__INPUT__
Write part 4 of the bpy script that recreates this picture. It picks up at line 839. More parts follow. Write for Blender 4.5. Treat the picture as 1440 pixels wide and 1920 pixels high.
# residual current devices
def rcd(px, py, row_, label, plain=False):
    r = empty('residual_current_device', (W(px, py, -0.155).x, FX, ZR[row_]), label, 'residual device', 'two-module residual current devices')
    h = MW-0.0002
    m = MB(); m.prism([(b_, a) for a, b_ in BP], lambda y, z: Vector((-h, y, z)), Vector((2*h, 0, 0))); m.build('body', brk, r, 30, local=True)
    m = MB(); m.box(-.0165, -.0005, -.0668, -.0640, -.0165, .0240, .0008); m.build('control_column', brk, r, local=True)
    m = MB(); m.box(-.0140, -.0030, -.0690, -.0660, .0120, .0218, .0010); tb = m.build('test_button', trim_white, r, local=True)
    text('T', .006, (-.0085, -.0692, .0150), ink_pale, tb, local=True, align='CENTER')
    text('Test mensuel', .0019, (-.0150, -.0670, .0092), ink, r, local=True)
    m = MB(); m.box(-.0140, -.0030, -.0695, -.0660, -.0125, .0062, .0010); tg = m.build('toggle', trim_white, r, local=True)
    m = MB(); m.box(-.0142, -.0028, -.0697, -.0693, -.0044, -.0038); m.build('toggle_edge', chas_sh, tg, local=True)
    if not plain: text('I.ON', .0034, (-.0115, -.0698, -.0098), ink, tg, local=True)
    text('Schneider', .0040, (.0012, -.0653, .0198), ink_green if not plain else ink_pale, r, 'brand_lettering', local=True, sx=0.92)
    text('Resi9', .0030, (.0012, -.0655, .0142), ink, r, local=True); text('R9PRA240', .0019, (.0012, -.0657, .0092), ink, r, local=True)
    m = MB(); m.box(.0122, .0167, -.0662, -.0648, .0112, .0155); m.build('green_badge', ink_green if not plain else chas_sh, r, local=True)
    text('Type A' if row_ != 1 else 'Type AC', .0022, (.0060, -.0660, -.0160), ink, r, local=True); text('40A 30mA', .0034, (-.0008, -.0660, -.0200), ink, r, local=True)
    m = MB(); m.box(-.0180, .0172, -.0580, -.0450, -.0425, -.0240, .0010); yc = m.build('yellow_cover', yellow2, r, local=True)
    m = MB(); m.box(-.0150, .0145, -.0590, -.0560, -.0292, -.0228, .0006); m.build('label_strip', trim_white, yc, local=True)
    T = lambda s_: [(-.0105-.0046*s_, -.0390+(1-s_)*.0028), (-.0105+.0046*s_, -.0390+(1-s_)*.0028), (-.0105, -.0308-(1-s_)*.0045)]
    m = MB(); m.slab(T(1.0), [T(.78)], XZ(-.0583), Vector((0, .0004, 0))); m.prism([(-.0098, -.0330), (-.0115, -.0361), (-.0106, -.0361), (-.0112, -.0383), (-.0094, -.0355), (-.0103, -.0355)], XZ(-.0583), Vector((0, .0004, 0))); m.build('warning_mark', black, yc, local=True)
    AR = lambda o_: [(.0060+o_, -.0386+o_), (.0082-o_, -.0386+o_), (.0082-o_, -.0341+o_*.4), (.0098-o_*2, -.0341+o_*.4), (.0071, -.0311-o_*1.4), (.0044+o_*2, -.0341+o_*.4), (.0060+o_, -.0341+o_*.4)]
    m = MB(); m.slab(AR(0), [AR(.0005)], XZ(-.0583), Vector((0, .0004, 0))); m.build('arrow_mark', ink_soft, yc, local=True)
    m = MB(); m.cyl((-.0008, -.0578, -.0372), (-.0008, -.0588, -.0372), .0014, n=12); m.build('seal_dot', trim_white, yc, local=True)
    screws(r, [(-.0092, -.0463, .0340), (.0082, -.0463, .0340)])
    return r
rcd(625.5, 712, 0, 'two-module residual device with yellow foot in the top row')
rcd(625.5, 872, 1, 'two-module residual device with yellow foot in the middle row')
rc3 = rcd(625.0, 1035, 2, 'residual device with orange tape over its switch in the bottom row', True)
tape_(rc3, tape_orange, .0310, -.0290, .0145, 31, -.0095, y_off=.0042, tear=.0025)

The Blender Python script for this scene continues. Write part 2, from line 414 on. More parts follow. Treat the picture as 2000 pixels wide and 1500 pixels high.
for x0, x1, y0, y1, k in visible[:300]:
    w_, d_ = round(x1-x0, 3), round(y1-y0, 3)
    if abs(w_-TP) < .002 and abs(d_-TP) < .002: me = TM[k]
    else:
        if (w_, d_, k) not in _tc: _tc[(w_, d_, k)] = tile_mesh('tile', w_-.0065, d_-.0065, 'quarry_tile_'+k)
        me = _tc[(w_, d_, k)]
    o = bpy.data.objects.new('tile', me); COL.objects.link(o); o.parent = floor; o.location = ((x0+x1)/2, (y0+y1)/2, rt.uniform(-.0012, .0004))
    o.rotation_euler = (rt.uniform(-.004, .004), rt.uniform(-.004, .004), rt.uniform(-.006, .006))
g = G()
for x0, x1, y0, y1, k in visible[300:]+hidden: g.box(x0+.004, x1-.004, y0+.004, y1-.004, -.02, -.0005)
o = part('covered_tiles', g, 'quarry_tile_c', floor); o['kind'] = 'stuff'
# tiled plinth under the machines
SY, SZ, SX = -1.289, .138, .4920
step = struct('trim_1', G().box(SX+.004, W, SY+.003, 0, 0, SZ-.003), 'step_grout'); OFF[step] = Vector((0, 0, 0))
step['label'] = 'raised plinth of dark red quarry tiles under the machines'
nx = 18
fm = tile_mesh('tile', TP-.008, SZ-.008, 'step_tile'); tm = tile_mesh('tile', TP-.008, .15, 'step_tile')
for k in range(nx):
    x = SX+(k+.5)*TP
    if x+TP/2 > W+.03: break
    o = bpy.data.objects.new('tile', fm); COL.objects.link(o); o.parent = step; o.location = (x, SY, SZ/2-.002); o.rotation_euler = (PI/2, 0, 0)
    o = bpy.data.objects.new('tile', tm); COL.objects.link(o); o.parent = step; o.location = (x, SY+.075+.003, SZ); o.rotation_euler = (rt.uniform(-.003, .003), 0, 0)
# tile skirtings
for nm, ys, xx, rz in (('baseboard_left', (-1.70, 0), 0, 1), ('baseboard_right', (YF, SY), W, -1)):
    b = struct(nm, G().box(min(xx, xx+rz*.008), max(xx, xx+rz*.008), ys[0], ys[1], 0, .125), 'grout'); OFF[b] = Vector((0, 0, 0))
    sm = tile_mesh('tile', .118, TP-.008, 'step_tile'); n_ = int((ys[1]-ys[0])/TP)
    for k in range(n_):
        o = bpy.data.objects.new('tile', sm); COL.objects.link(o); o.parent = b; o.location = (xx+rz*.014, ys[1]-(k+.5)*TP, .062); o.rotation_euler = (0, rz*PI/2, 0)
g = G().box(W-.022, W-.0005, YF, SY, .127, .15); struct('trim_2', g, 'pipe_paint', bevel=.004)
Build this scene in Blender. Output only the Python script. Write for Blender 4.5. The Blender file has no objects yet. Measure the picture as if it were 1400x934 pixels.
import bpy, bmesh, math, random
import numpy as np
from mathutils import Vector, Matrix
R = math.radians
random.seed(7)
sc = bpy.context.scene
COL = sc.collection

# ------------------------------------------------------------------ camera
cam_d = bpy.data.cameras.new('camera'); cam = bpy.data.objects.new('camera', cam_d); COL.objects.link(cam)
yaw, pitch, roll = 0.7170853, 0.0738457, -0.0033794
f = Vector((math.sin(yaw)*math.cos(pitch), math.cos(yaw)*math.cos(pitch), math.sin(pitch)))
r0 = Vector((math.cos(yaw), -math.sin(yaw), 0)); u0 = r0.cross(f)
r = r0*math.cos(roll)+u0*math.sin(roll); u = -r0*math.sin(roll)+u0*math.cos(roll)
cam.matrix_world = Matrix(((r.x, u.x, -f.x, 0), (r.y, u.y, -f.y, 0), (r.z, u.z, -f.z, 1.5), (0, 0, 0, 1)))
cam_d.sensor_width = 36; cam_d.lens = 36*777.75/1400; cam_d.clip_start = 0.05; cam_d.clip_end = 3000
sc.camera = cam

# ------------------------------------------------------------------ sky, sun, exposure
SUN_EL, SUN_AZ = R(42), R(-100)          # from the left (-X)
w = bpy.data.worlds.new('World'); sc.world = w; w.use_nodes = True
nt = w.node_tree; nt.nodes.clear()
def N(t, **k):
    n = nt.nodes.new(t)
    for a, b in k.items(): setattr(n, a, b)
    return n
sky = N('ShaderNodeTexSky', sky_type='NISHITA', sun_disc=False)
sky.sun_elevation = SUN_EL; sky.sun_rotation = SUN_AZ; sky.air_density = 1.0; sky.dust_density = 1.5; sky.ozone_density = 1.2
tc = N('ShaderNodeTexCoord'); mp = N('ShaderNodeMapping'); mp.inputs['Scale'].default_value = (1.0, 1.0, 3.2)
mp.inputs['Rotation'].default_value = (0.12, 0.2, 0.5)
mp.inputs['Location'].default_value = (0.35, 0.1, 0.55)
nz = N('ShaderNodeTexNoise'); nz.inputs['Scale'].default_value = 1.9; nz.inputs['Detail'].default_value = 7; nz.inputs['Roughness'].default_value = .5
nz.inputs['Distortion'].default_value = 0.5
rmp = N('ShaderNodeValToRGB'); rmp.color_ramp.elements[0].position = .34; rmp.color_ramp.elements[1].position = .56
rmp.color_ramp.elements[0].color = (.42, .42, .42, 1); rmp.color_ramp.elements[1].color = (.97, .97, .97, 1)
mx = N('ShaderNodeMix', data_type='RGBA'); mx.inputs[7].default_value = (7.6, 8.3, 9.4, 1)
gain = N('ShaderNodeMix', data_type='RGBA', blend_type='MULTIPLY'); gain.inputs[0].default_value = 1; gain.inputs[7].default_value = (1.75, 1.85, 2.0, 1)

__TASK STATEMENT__
Begin with the line containing "Build this scene", end with the line containing "COL = sc.collection", and transcribe exactly every line in that span, with nothing added.

__REPLY TO THE TASK__
Build this scene in Blender. Output only the Python script. Write for Blender 4.5. The Blender file has no objects yet. Measure the picture as if it were 1400x934 pixels.
import bpy, bmesh, math, random
import numpy as np
from mathutils import Vector, Matrix
R = math.radians
random.seed(7)
sc = bpy.context.scene
COL = sc.collection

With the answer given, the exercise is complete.